Task to complete
Track down every line below that holds "this" and copy it.

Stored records

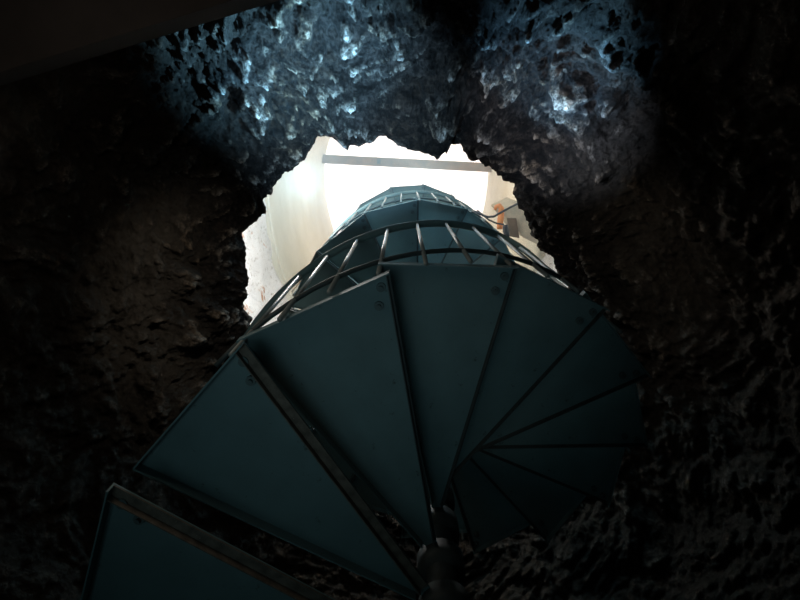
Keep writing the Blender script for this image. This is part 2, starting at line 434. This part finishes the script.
# ---------------------------------------------------------------- lights
def light(name, typ, loc_, energy, color, target=None, **kw):
    l = bpy.data.lights.new(name, typ); l.energy = energy; l.color = color
    for k, v in kw.items(): setattr(l, k, v)
    o = bpy.data.objects.new(name, l); COL.objects.link(o); o.location = loc_
    if target is not None: o.rotation_euler = (Vector(target)-Vector(loc_)).to_track_quat('-Z', 'Y').to_euler()
    return o
w = bpy.data.worlds.new('world'); sc.world = w; w.use_nodes = True
w.node_tree.nodes['Background'].inputs[0].default_value = (0.95, 0.98, 1.0, 1); w.node_tree.nodes['Background'].inputs[1].default_value = 2.2
light('tower_fill', 'POINT', U(0.25, 0.32, 9.9), 42, (1, 0.97, 0.9), shadow_soft_size=0.3)  # added lamp without a fixture, brightens plaster and haze
light('brick_fill', 'POINT', U(-0.85, 0.2, 5.7), 60, (1, 0.97, 0.93), shadow_soft_size=0.15)  # added lamp to whiten the brick, no real fixture here
light('soffit_fill', 'POINT', U(-0.1, -0.45, 5.2), 30, (0.36, 0.76, 1.0), shadow_soft_size=0.3)  # added blue fill pair for the undersides of the upper turns
light('soffit_fill', 'POINT', U(0.1, -0.1, 7.4), 10, (0.45, 0.82, 1.0), shadow_soft_size=0.3)
def spot(px, py, h, target, e, col, deg, blend=0.5, r=0.03):
    light('rock_fill', 'SPOT', U(*at(px, py, h)), e, col, U(*target), spot_size=math.radians(deg), spot_blend=blend, shadow_soft_size=r)  # added spots inside the shaft, standing in for blue daylight on the rock
spot(360, 195, 3.35, at(300, 52, 3.9), 460, (0.27, 0.66, 1.0), 84, 1.0)
spot(355, 215, 2.9, at(345, 105, 4.1), 360, (0.42, 0.72, 1.0), 66, 1.0)
spot(500, 195, 3.35, at(565, 40, 3.9), 190, (0.24, 0.60, 1.0), 64, 0.9)  # gap between left and right spots shapes the dark band
spot(490, 215, 2.9, at(555, 110, 4.1), 160, (0.68, 0.80, 1.0), 54, 0.9)
light('warm_fill', 'POINT', U(-0.95, -0.25, 1.8), 5.0, (1, 0.85, 0.68), shadow_soft_size=0.3)
light('rim_fill', 'SPOT', U(-0.7, 0.15, 3.0), 20, (1, 0.90, 0.76), U(*at(205, 290, 4.0)), spot_size=math.radians(70), spot_blend=1.0, shadow_soft_size=0.05)  # added warm fill on the rock beside the rim, left and right
light('rim_fill', 'SPOT', U(0.55, 0.15, 3.0), 8, (1, 0.88, 0.74), U(*at(600, 260, 4.0)), spot_size=math.radians(70), spot_blend=1.0, shadow_soft_size=0.05)
light('tread_fill', 'SPOT', U(-0.35, 0.1, -0.9), 20, (0.68, 0.94, 1.0), U(*at(360, 270, 2.0)), spot_size=math.radians(37), spot_blend=1.0, shadow_soft_size=0.35)  # unseen fill from below, added to lift the tread undersides
light('tread_fill', 'SPOT', U(-1.1, 0.3, -0.9), 5.5, (0.62, 0.96, 1.0), U(*at(190, 500, 1.4)), spot_size=math.radians(40), spot_blend=1.0, shadow_soft_size=0.3)
sc.view_settings.view_transform = 'Standard'; sc.view_settings.look = 'None'
sc.view_settings.exposure = 0; sc.view_settings.gamma = 1
sc.cycles.max_bounces = 6
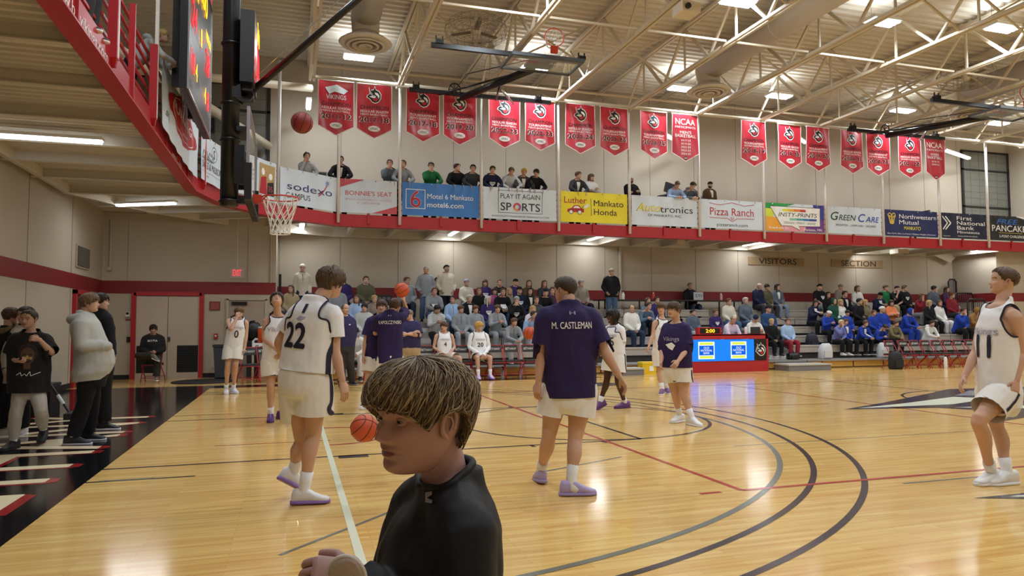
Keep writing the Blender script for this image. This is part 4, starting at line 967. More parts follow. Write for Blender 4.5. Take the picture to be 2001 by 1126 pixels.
# ------------------------------------------------------------------ wall fittings
t = empty('wall_vent', (XL+.02, 17.05, 2.79), 'square dark louvred vent high on the left wall above the red stripe', 'vent')
MB().box((0, 0, .25), (.03, 1.06, .53)).build('vent_frame', mat('vent_frame', '#B5A999', .5), t)
b = MB().box((.017, 0, .25), (.006, .98, .47), 1)
for k in range(16): b.box((.025, -.46+.0613*k, .25), (.02, .02, .46))
b.build('vent_grille', [mat('vent_slat', '#6A655D', .5), mat('vent_back', '#101114', .7)], t)
es = empty('exit_sign', (.30, 18.6, 2.71), 'red lit exit sign hanging on a rod over the beige door', 'sign')
MB().box((0, 0, .14), (.36, .08, .29)).build('sign_case', mat('sign_case', '#A79C92', .5), es); MB().tube([(0, 0, .28), (0, 0, 1.74)], .012, 8).build('hanging_rod', M_STEEL, es)
p = Print((-.14, -.042, .05), (1, 0, 0), (0, 0, 1), step=.002); p.text('EXIT', .14, 0, .17, emitm('exit_red', '#FF3A48', 1.6), 1, w=.22, bold=.012); p.build('lettering', es)
for x0, x1, s in ((18.26, 20.8, 'VISITORS'), (22.1, 24.64, 'SECTION')):
    t = empty('wall_sign', ((x0+x1)/2, YW-.02, 3.66), f'tan wall sign reading {s} above the right bleachers', 'sign')
    MB().box((0, 0, .15), (x1-x0, .03, .3)).build('sign_board', mat('sign_tan', '#A38A6B', .6), t)
    p = Print((0, -.016, .045), (1, 0, 0), (0, 0, 1), step=.003); p.text(s, .05, 0, .215, BLACK, 1, w=1.72, bold=.02); p.build('lettering', t)
def wallbit(name, x, y, z, d, m, label, cat, extra=None):
    t = empty(name, (x, y, z), label, cat); MB().box((0, 0, 0), d).build('case', m, t)
    if extra: extra(t)
    return t
wallbit('thermostat', -2.42, YD-.02, 1.72, (.1, .04, .13), mat('thermo', '#D9D5CF', .4), 'white thermostat on the wall left of the double doors', 'thermostat', lambda t: MB().box((0, -.022, .02), (.07, .006, .06)).build('display', M_BLACK, t))
wallbit('light_switch', -2.38, YD-.015, 1.05, (.09, .03, .14), M_BLACK, 'black switch plate on the wall left of the double doors', 'switch', lambda t: MB().box((0, -.02, 0), (.03, .02, .06)).build('rocker', M_DARK, t))
wallbit('name_plate', -2.36, YD-.015, 1.58, (.2, .02, .05), M_STRIPE, 'small red plate on the wall beside the thermostat', 'plate', lambda t: MB().box((0, -.012, 0), (.16, .004, .012)).build('lettering', GREYP, t))
wallbit('notice_frame', -.28, YD-.02, 1.95, (.27, .03, .24), mat('notice_red', '#7A2E30', .4), 'red framed notice on the wall left of the beige door', 'notice', lambda t: MB().box((0, -.018, 0), (.21, .006, .18)).build('notice_sheet', mat('notice_dull', '#9A4A48', .5), t))
wallbit('fire_alarm_pull', -.24, YD-.03, 1.12, (.1, .06, .14), M_RED, 'red fire alarm pull on the wall left of the beige door', 'alarm', lambda t: MB().box((0, -.034, .01), (.05, .012, .04)).build('pull_handle', WHITE, t))
t = tag(MB().tube([(-2.86, YD-.04, 2.95), (-2.86, YD-.04, 4.2)], .03, 8).box((-2.86, YD-.05, 2.92), (.1, .08, .1)).build('conduit', M_WALL), 'beige conduit running down the corner of the left wall', 'conduit')
t = tag(MB().tube([(1.16, YD-.03, 2.6), (1.16, YD-.03, 4.2)], .025, 8).build('conduit', M_WALL), 'thin conduit on the corner beside the exit sign', 'conduit')
tag(MB().tube([(12.9, YW-.05, 1.5), (12.9, YW-.05, 4.2)], .05, 10).build('downpipe', M_WALL), 'beige pipe running down the wall behind the bleachers', 'pipe')
# bin, cooler cart, mat, rolled mat, mop
t = empty('trash_bin', (.0, 18.2, 0), 'dark grey wheeled bin beside the beige door', 'bin')
MB().rings([[V((x*s, y*s, z)) for x, y in ((-.2, -.2), (.2, -.2), (.2, .2), (-.2, .2))] for s, z in ((.8, .05), (1.05, .85))]).build('bin_body', mat('bin_grey', '#3A3D42', .5), t)
MB().box((0, 0, .88), (.46, .46, .06)).build('bin_lid', mat('bin_lid', '#2C2E32', .5), t); MB().tube([(-.2, .2, .06), (.2, .2, .06)], .06, 10).build('wheel', M_BLACK, t)
t = empty('cooler_cart', (at(514, 700, 17.7).x, 17.7, 0), 'white drinks cart with an orange cooler behind the player looking up', 'cart')
MB().tube([(-.25, 0, 0), (-.25, 0, 1.0), (-.2, 0, 1.05), (.2, 0, 1.05), (.25, 0, 1.0), (.25, 0, 0)], .03, 8).build('cart_frame', M_WHITEP, t, smooth=True); MB().box((0, 0, .85), (.5, .3, .2)).build('cart_panel', WHITE, t)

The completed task
Keep writing the Blender script for this image. This is part 2, starting at line 434. This part finishes the script.
Keep writing the Blender script for this image. This is part 4, starting at line 967. More parts follow. Write for Blender 4.5. Take the picture to be 2001 by 1126 pixels.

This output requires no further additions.